Но этого бальзама с родины хватило ненадолго. Все больше трещин появляется на этой стене ненастоящего счастья. Главной тому причиной было неопределенное положение Шопена в доме Жорж Санд. Он не муж да и не любовник уже. С каждым годом, по мере того как подрастают дети мадам Санд, становится все яснее, что он и не ребенок. Он словно бы член семьи и присваивает себе определенные права, на которые претендует хозяйка. Для взрослого Мориса он лишний нахлебник, который его раздражает и злит. Для взрослой Соланж…
Вот именно — Соланж… Ей восемнадцать-девятнадцать лет. Все в ней уже говорит о той красоте, которой ей предстоит блистать в эпоху Второй империи. Сформировался и ее характер, отличавшийся чудачеством, упрямством, вспыльчивостью и свойственной юности бравадой. Присутствие в Ногане этой молоденькой девушки не могло быть для Шопена безразличным. Морис оскорблял Шопена, Соланж, ссорясь с Шопеном, показывая ему свои коготки и зубки, облекала свои наскоки в форму полуфлирта. Игра становилась опасной.

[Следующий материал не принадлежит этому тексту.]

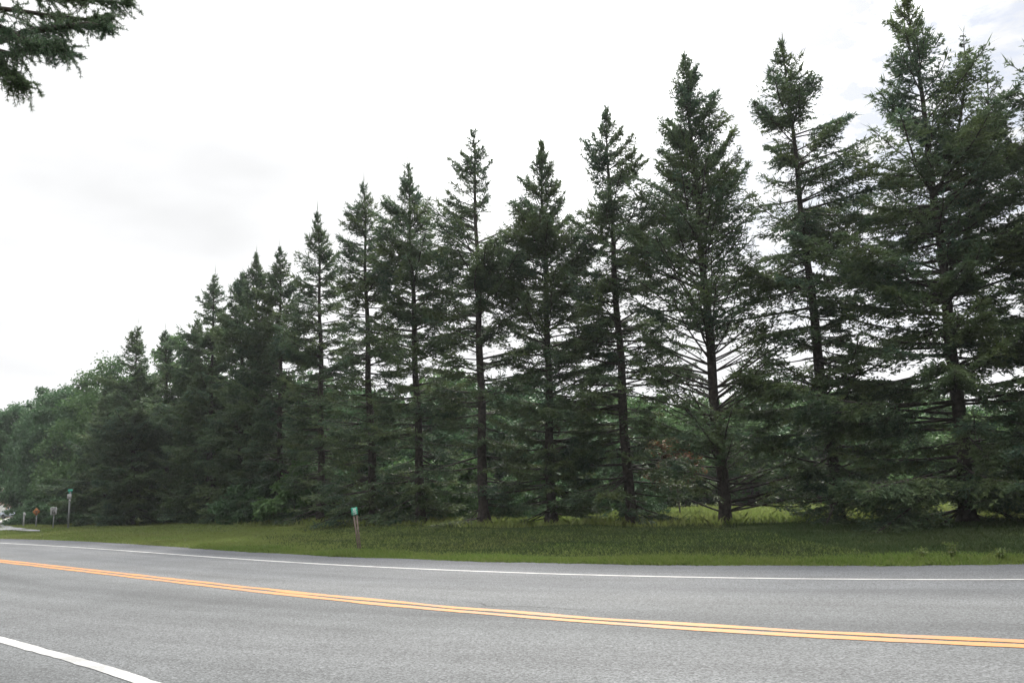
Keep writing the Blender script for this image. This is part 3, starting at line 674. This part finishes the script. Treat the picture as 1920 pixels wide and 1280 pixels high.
# ------------------------------------------------------------------ grass
def blades(name, x0, x1, n, srange, hgt, mat, seed, wid=.012, bias=1.0, fade=None, wav=0):
    rs = np.random.RandomState(seed)
    x = rs.uniform(x0, x1, n); s = srange[0] + (srange[1] - srange[0]) * rs.rand(n) ** bias
    if fade:      # thins out across an irregular band from x = fade[0] to fade[1]
        f = (x + .35 * s + 1.2 * np.sin(s * 1.1 + x * .6) + .8 * np.sin(x * 2.3 - s) - fade[0]) / (fade[1] - fade[0])
        k_ = rs.rand(n) < np.clip(f, 0, 1) ** 1.3; x, s = x[k_], s[k_]; n = len(x)
    s = s + wav * (.5 * np.sin(x * 2.1) + .3 * np.sin(x * 5.3 + 1) + .35 * np.sin(x * 13.1)) * (s < .8)
    y = edge_y(x) + s; z = terrain(x, y)
    h = hgt * rs.uniform(.4, 1.3, n) * (1 + .5 * np.sin(x * 1.1 + y * .8) * np.sin(x * .37 - y * 1.7))
    a = rs.uniform(0, 6.28, n); lean = rs.normal(size=(n, 2)) * .45
    P = np.stack([x, y, z - .01], -1); S = np.stack([np.cos(a), np.sin(a), 0 * a], -1) * (wid * rs.uniform(.6, 1.4, n))[:, None]
    M_ = P + np.c_[lean * .3 * h[:, None], h * .6]; T = P + np.c_[lean * h[:, None], h]
    V = np.stack([P - S, P + S, M_ + S * .8, T, M_ - S * .8], 1).reshape(-1, 3)
    k = np.arange(n)[:, None] * 5
    return obj(name, np_mesh(name, V, k + np.array([[0, 1, 2, 3, 4]]), mat))
MBG = []
g1 = blades('grass', -9, 12, 60000, (-.16, .9), .085, GRASS_B, 1, .006, 1.5, wav=.10); prop(g1, 'short bright grass fringe along the far road edge', 'grass', kind='stuff')
g2 = blades('grass', -12, 6, 150000, (.3, 15), .055, GRASS, 2, .008, 1.15); prop(g2, 'mown grass verge around the green marker sign', 'grass', kind='stuff')
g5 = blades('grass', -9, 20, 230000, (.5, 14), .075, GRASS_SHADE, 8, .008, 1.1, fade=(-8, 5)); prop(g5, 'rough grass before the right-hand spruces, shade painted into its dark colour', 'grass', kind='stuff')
g3 = blades('grass', -40, -8, 130000, (-.03, 26), .065, GRASS, 3, .014, 1.2); prop(g3, 'sunlit grass verge on the left below the leftmost spruces', 'grass', kind='stuff')
g4 = blades('grass', -14, 32, 90000, (13, 42), .22, GRASS, 4, .02, 1.0); prop(g4, 'taller grass glowing behind the spruce trunks', 'grass', kind='stuff')

# weeds at the right road edge
def weed(seed, loc, h, label):
    rs = np.random.RandomState(seed); root = empty('roadside_weed', loc); st = MB(); lv = []; fl = []
    for s in range(rs.randint(5, 9)):
        a = rs.uniform(0, 6.28); tip = np.array([np.cos(a) * .3 * h, np.sin(a) * .3 * h, h * rs.uniform(.7, 1.1)]); b0 = np.array([np.cos(a), np.sin(a), 0]) * .02
        s_ = np.linspace(0, 1, 5)[:, None]; Q = b0 + (tip - b0) * s_; Q[:, :2] *= s_ ** .5
        st.tubes(Q[None], np.linspace(.005, .002, 5)[None], 3)
        m = 16; u = rs.uniform(.1, 1, m); P = np.stack([np.interp(u, s_[:, 0], Q[:, k]) for k in range(3)], -1)
        D = norm(rs.normal(size=(m, 3)) * [1, 1, .4] + [0, 0, .25]); lv.append(shoots(P, D, rs.uniform(.05, .11, m) * (h / .4) ** .5, np.full(m, .026), norm(np.cross(D, rs.normal(size=(m, 3)) + [0, 0, 1.5]))))
        m = 12; P = tip + rs.normal(size=(m, 3)) * [.05, .05, .015]; D = norm(rs.normal(size=(m, 3)) + [0, 0, .4]); lv.append(shoots(P, D, np.full(m, .03), np.full(m, .02), norm(np.cross(D, rs.normal(size=(m, 3))))))
    st.build('stem', WEED, root); V = np.concatenate(lv); obj('leaves', np_mesh('weed_leaves', V, quads(len(V) // 4), WEED), root)
    prop(root, label, 'weed', 'weeds along the road edge')
for k, (x, y, h, lab) in enumerate([(1792, 1054, .26, 'tall leafy yellow-green weed at the road edge before the two-topped spruce'), (1735, 1054, .17, 'pale flat-headed weed left of the tallest road-edge weed'),
      (1880, 1054, .15, 'low bushy weed nearest the right edge of the picture'), ]):
    p = on_ground(x, y); weed(300 + k, (p[0], p[1] + .05, float(terrain(p[0], p[1] + .05))), h, lab)

# ------------------------------------------------------------------ signs
STEEL = material('galvanised_steel', (.20, .21, .21), (.15, .16, .16), 12, .55)
WOODP = material('weathered_wood', (.11, .08, .065), (.17, .135, .115), 14, .9)
GREEN = material('green_sign_face', (.015, .22, .14), (.02, .26, .17), 8, .5)
WSIGN = material('white_sign_face', (.27, .27, .265), (.22, .22, .215), 8, .5)
ORANGE = material('orange_sign_face', (.21, .075, .01), (.17, .06, .01), 6, .6)
BLACK = material('black_sign_paint', (.03, .03, .03), (.04, .04, .04), 6, .6)
WTXT = material('white_lettering', (.75, .78, .75), (.7, .72, .7), 6, .6)
def text_mesh(body, size, mat):
    cu = bpy.data.curves.new('lettering', 'FONT'); cu.body = body; cu.size = size; cu.align_x = 'CENTER'; cu.align_y = 'CENTER'; cu.extrude = .001; cu.offset = size * .02
    o = bpy.data.objects.new('lettering', cu); COL.objects.link(o)
    dg = bpy.context.evaluated_depsgraph_get(); me = bpy.data.meshes.new_from_object(o.evaluated_get(dg))
    bpy.data.objects.remove(o); me.materials.clear(); me.materials.append(mat); return me
def letter(body, size, mat, parent, loc):
    o = obj('lettering', text_mesh(body, size, mat), parent); o.location = loc; o.rotation_euler = (math.pi / 2, 0, 0); return o
def rounded_plate(w, h, th, r=.03, n=5, cut=None):
    pts = []
    for cx, cz, a0 in ((w / 2 - r, h / 2 - r, 0), (-w / 2 + r, h / 2 - r, 90), (-w / 2 + r, -h / 2 + r, 180), (w / 2 - r, -h / 2 + r, 270)):
        for k in range(n): a = math.radians(a0 + 90 * k / (n - 1)); pts.append((cx + r * math.cos(a), cz + r * math.sin(a)))
    m = len(pts); V = [(x, -th / 2, z) for x, z in pts] + [(x, th / 2, z) for x, z in pts]
    return np.array(V), [list(range(m))], [list(range(2 * m - 1, m - 1, -1))], np.array([[i, i + m, (i + 1) % m + m, (i + 1) % m] for i in range(m)])
def plate(name, w, h, mat, parent, loc, roty=0, r=.03, th=.006):
    V, a, b, c = rounded_plate(w, h, th, r); mb = MB(); mb.add(V, a); mb.F[len(a[0])].append(np.array(b)); mb.F.setdefault(4, []).append(c)
    o = mb.build(name, mat, parent); o.location = loc; o.rotation_euler = (0, roty, 0); return o

# green marker on two leaning posts
b = on_ground(677, 1037); b[2] = terrain(b[0], b[1]); Y = b[1]
t_ = at_depth(665, 958, Y) - b
root = empty('marker_sign', b); ang = math.atan2(t_[0], t_[2]); hh = math.hypot(t_[0], t_[2])
for dx, lean in ((-.034, 0), (.03, 0)):
    mb = MB(); s = np.linspace(0, 1, 5)[:, None]
    Q = np.array([dx * .6 + .0, 0, -.2]) + (np.array([t_[0] + dx, 0, t_[2] + .02]) - np.array([dx * .6, 0, -.2])) * s
    D = norm(Q[-1] - Q[0]); rot = np.stack([np.cross([0, 1.0, 0], D), [0, 1.0, 0], D], 1)
    mb.box((Q[0] + Q[-1]) / 2, (.034, .02, np.linalg.norm(Q[-1] - Q[0])), rot); mb.build('post', WOODP, root)
pw = Y / FPX
pl = plate('sign_panel', 11.5 * pw, 14 * pw, GREEN, root, (t_[0], -.03, t_[2]), ang * .8, .01)
ps = 14 * pw
letter('20', ps * .42, WTXT, pl, (0, -.006, ps * .24)); letter('1203', ps * .26, WTXT, pl, (0, -.006, -ps * .06)); letter('1147', ps * .26, WTXT, pl, (0, -.006, -ps * .33))
prop(root, 'small green marker sign on two thin leaning posts at the road edge', 'road marker')

def post_sign(name, x, y_base, y_top, Y, wpost, mat):
    b = at_depth(x, y_base, Y); gz = float(terrain(b[0], b[1])); h = at_depth(x, y_top, Y)[2] - gz
    root = empty(name, (b[0], b[1], gz)); mb = MB(); mb.box((0, 0, h / 2 - .1), (wpost, wpost * .6, h + .2)); mb.box((0, wpost * .4, h / 2 - .1), (wpost * .35, wpost * .3, h + .2))
    mb.build('post', mat, root); return root, h
Y = 50; pw = Y / FPX
root, h = post_sign('speed_sign', 99.5, 990, 952, Y, .07, STEEL)
pl = plate('sign_panel', 12 * pw, 14 * pw, WSIGN, root, (0, -.06, h - 7 * pw + .05), 0, .03)
letter('SPEED', 3.2 * pw, BLACK, pl, (0, -.006, 4.6 * pw)); letter('LIMIT', 3.2 * pw, BLACK, pl, (0, -.006, 1.8 * pw)); letter('55', 7.2 * pw, BLACK, pl, (0, -.006, -2.9 * pw))
prop(root, 'white rectangular sign on a thin post between the orange diamond and the tall pole', 'road sign')
root, h = post_sign('warning_sign', 67, 990, 962, 54, .06, STEEL)
pw = 54 / FPX
pl = plate('sign_panel', 10.5 * pw, 10.5 * pw, ORANGE, root, (0, -.06, h + .1), math.pi / 4, .04)
mb = MB(); mb.box((0, 0, -.06), (.035, .004, .2)); mb.box((.05, 0, .05), (.035, .004, .12), Matrix.Rotation(.8, 3, 'Y')); mb.box((-.05, 0, .05), (.035, .004, .12), Matrix.Rotation(-.8, 3, 'Y'))
sy = mb.build('symbol', BLACK, pl); sy.location = (0, -.006, 0); sy.rotation_euler = (0, -math.pi / 4, 0)
prop(root, 'dull orange diamond warning sign under the trees at the far left', 'road sign')
# tall pole: street name blades over a white panel
root, h = post_sign('street_sign_pole', 127.5, 991, 921, 49, .085, STEEL); pw = 49 / FPX
pl = plate('name_blade', 9 * pw, 4 * pw, GREEN, root, (0, 0, h + 2 * pw), 0, .01); o2 = plate('name_blade', 7 * pw, 3.6 * pw, GREEN, root, (0, 0, h - 2 * pw), 0, .01); o2.rotation_euler = (0, 0, math.radians(70))
plate('white_panel', 8 * pw, 9 * pw, WSIGN, root, (0, -.07, h - 9 * pw), 0, .02); plate('small_plate', 4 * pw, 4 * pw, WSIGN, root, (1.2 * pw, -.07, h - 16.5 * pw), .3, .02)
prop(root, 'tall grey pole with green name blades and a white panel on top', 'sign pole')
root, h = post_sign('delineator_post', 44, 984, 960, 58, .09, WSIGN)
plate('reflector', .14, .2, WSIGN, root, (.06, -.05, h - .15), .3, .03)
prop(root, 'thin pale post in the shade left of the orange diamond sign', 'post')

# ------------------------------------------------------------------ side road, vehicle and house at the far left
side = material('side_road_asphalt', (.15, .15, .16), (.19, .19, .2), 3)
gp = [(-260, 985, 1003), (-120, 984, 1001), (0, 984.5, 994.5), (25, 989, 995), (55, 993, 995.5), (75, 994.5, 995.5)]
A = np.array([on_ground(x, a, .05) for x, a, b in gp]); B = np.array([on_ground(x, b, .05) for x, a, b in gp])
V = np.concatenate([A, B]); 
V[:, 2] = [float(terrain(v[0], v[1])) + .06 for v in V]
i = np.arange(len(gp) - 1); prop(obj('side_road', np_mesh('side_road', V, np.stack([i, i + len(gp), i + 1 + len(gp), i + 1], 1), side)), kind='structure')

# pale drive climbing away between the trees
dv = [(-30, 986, 12), (0, 984.5, 16), (12, 979, 18), (20, 975, 13), (27, 971, 9), (33, 967, 7)]
A = np.array([on_ground(x - w, y) for x, y, w in dv]); B = np.array([on_ground(x + w, y) for x, y, w in dv]); V = np.concatenate([A, B])
V[:, 2] = [float(terrain(v[0], v[1])) + .11 for v in V]
i = np.arange(len(dv) - 1); prop(obj('gravel_drive', np_mesh('gravel_drive', V, np.stack([i, i + len(dv), i + 1 + len(dv), i + 1], 1), material('pale_gravel', (.22, .215, .20), (.28, .27, .255), 2))), kind='structure')

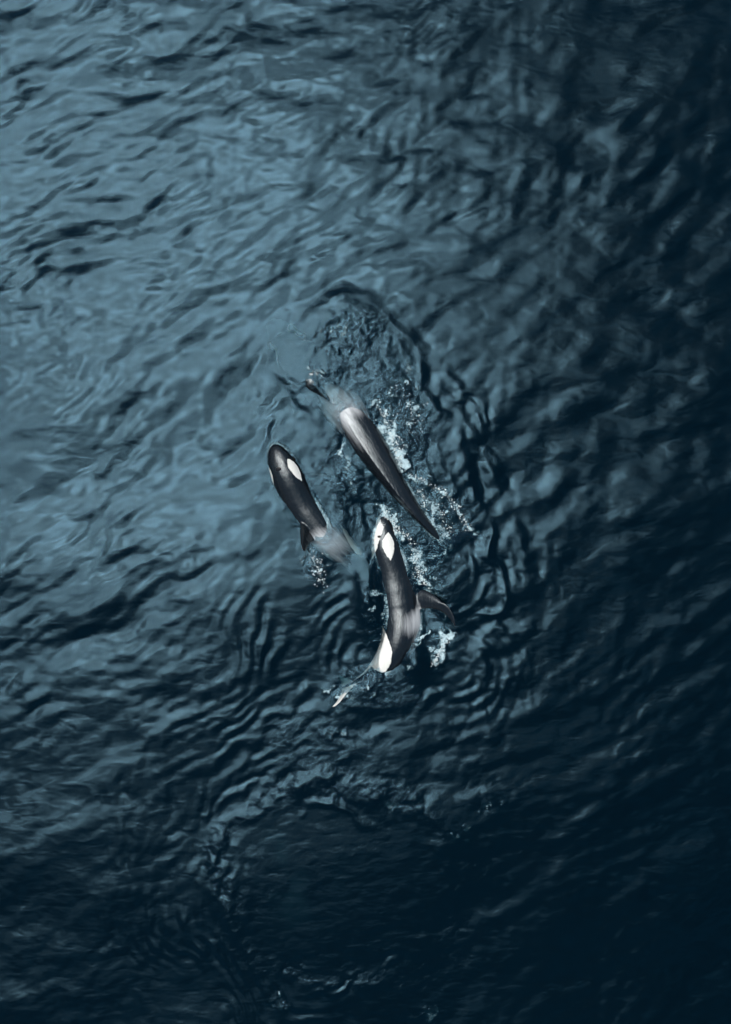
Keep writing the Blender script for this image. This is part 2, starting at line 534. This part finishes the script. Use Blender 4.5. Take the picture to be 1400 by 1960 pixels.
    H += 0.22 * gauss(795, 1268, 22, 34, -10) + 0.20 * gauss(704, 1140, 24, 70, -5) + 0.07 * gauss(640, 1030, 30, 36, 0)
    H -= 0.16 * gauss(815, 1162, 24, 44, -10)
    # ---- foam
    def streak(pts, w, k, seed=0):
        w = 1.5 * w / PXM
        k = 0.84 * k
        xs = [p[0] for p in pts]; ys = [p[1] for p in pts]
        idx = np.where(inner & (PX > min(xs) - 60) & (PX < max(xs) + 60) & (PY > min(ys) - 60) & (PY < max(ys) + 60))
        x, y = X[idx], Y[idx]
        nx_ = 0.17 * fbm(x * 3.0, y * 3.0, 100 + seed, 4, 0.62); ny_ = 0.17 * fbm(x * 3.0, y * 3.0, 110 + seed, 4, 0.62)
        d, par, side = polydist(x + nx_, y + ny_, pts, 30)
        foam[idx] = np.maximum(foam[idx], k * np.exp(-(d / w) ** 2) * np.clip(0.85 + 0.75 * fbm(x * 3.2, y * 3.2, 120 + seed, 4, 0.6), 0, 1.25))

    for i, (pts, w, k) in enumerate(FOAM):
        streak(pts, w, k, i % 7)
    for (cx, cy, rx, ry, k) in FLECK:
        g = np.exp(-ell(cx, cy, rx, ry) ** 2)
        nz = fbm(X * 5.0, Y * 5.0, 130, 3, 0.6)
        foam[:] = np.maximum(foam, g * k * sstep(0.25, 0.9, nz))
    turb = np.maximum(turb, np.clip(foam, 0, 1) * 0.9)
    H += 0.03 * np.clip(foam, 0, 1) * np.clip(0.5 + fbm(X * 4, Y * 4, 140, 2), 0, 1.5) * (SP < 0.1)
    return H, turb, foam


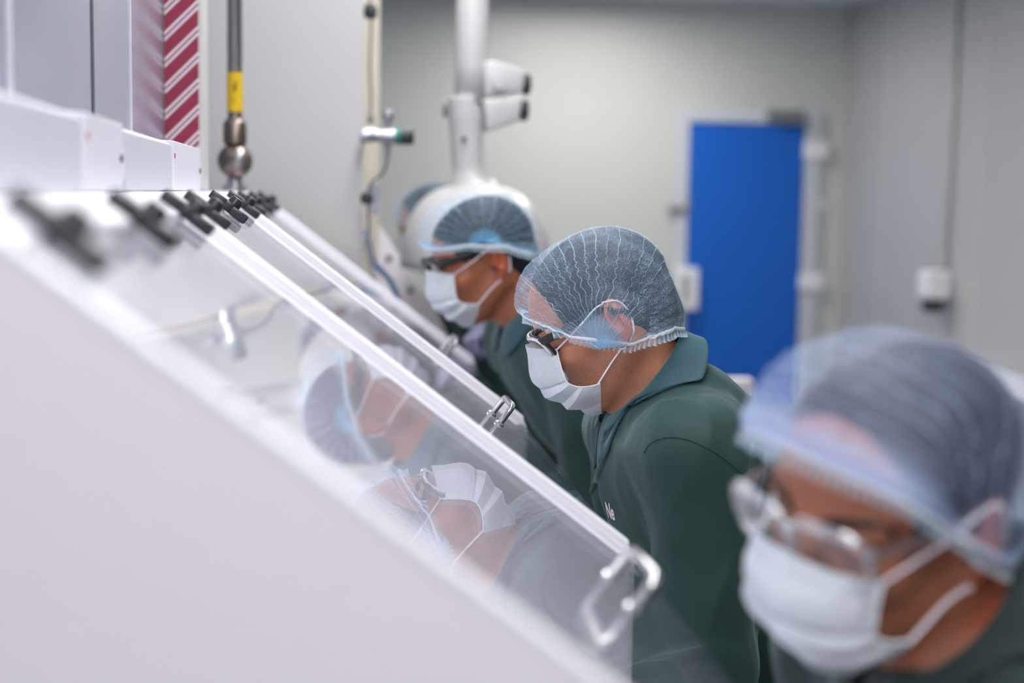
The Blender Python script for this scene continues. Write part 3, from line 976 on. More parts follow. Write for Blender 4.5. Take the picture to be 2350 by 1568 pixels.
# ------------------------------------------------------------------ setting
def sbox(name, lo, hi, mat, bevel=0.0):
    o = MB().box(lo, hi, bevel).build(name, mat); o['kind'] = 'structure'; return o
XL, XR, YB, YF, ZC = -.300, 3.58, 9.75, -2.6, 2.84
sbox('floor', (XL - .1, YF - .1, -.10), (XR + .1, YB + .1, 0), M_floor)
sbox('ceiling', (XL - .1, YF - .1, ZC), (XR + .1, YB + .1, ZC + .10), M_ceil)
sbox('wall_back', (XL - .1, YB, 0), (XR + .1, YB + .10, ZC), M_wall)
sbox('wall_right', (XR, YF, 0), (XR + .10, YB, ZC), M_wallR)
sbox('wall_front', (XL - .1, YF - .10, 0), (XR + .1, YF, ZC), M_wall)
sbox('wall_left', (XL - .10, YF, 0), (XL, YB, ZC), M_panel)
sbox('wall_end', (XL, 3.50, 0), (.0735, 3.57, ZC), M_part)
# joints of the left panel wall
for i, (y, w, m, t) in enumerate(((1.393, .006, M_seamL, .003), (1.867, .007, M_seam, .0015), (2.198, .006, M_seamL, .003))):
    sbox('trim_%d' % (i + 1), (XL, y - w, 1.50), (XL + t, y + w, ZC), m)
sbox('trim_4', (XL, 2.64, 1.50), (-.232, 2.76, ZC), M_part, .003)      # corner post that carries the tape
sbox('trim_5', (.02, 3.80, 0), (.122, 3.88, ZC), M_beige, .004)        # beige post past the partition
# right-hand wall panel joints
for i, y in enumerate((9.0, 7.6, 6.3)):
    sbox('trim_%d' % (6 + i), (XR - .004, y - .010, 0), (XR, y + .010, ZC), M_wall)

tp = MB().prism([(-.2985, 1.576), (-.246, 1.576), (-.239, 1.583), (-.239, ZC - .02), (-.2985, ZC - .02)], 1, 2.6385, 2.6400).build('hazard_tape', M_tape)
tag(tp, 'red and white striped warning tape down the corner post above the hoods', 'tape')

# blue door at the end of the room
dx0, dx1, dz = 2.455, 3.275, 2.015
D = MB().box((dx0, YB - .045, .012), (dx1, YB - .005, dz), .003).build('door_1', M_door); D['kind'] = 'structure'
fr = MB()
fr.box((dx0 - .10, YB - .05, 0), (dx0 - .006, YB, dz + .10), .004); fr.box((dx1 + .006, YB - .05, 0), (dx1 + .12, YB, dz + .10), .004); fr.box((dx0 - .006, YB - .05, dz + .008), (dx1 + .006, YB, dz + .10), .004)
o = fr.build('trim_9', M_frame); o['kind'] = 'structure'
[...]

Кто-то сказал: «Великие чувства начинаются с возвышенных слов и кончаются низкими поступками». Положение в Ногане становилось все более запутанным, а Шопен не мог смотреть на это спокойно. Неизвестно, был ли Шопен только сторонним наблюдателем или же видел все эти события глазами Соланж. А она ненавидела брата и ссорилась с ним по любому поводу. Нередко дело осложнялось «материнским характером» Жорж Санд; она взяла на воспитание молоденькую кузину, Огюстин Бро, красивую девушку, с которой флиртовал Морис. В Огюстин был влюблен молодой художник Теодор Руссо, но Соланж разбила их свадьбу, открыв Теодору глаза на отношения Огюстин и Мориса. Одним словом, грязь, грязь и полумещанские дрязги, которые должны были очень коробить Фридерика. Мадам Санд не разрешала ему вмешиваться в эти дела; она давала ему понять, что его это не касается, что он человек чужой. Вскоре к этому примешалось и замужество Соланж, которая буквально накануне подписания брачного контракта с молодым соседом переменила решение, обвенчавшись с заурядным поклонником ма дам Санд, скульптором Клесинжером. В истории с этим замужеством Шопен выказал куда более рассудка, нежели мадам Санд; он был против, но раз уж дело было сделано, он признал факт свершившимся и старался поддерживать с молодой четой нормальные отношения. Мадам Санд обидевшись на него за это, устраивала ему возмутительные сцены. Автор «Лелии» и Морис вели против Соланж и ее запальчивого мужа настоящую войну.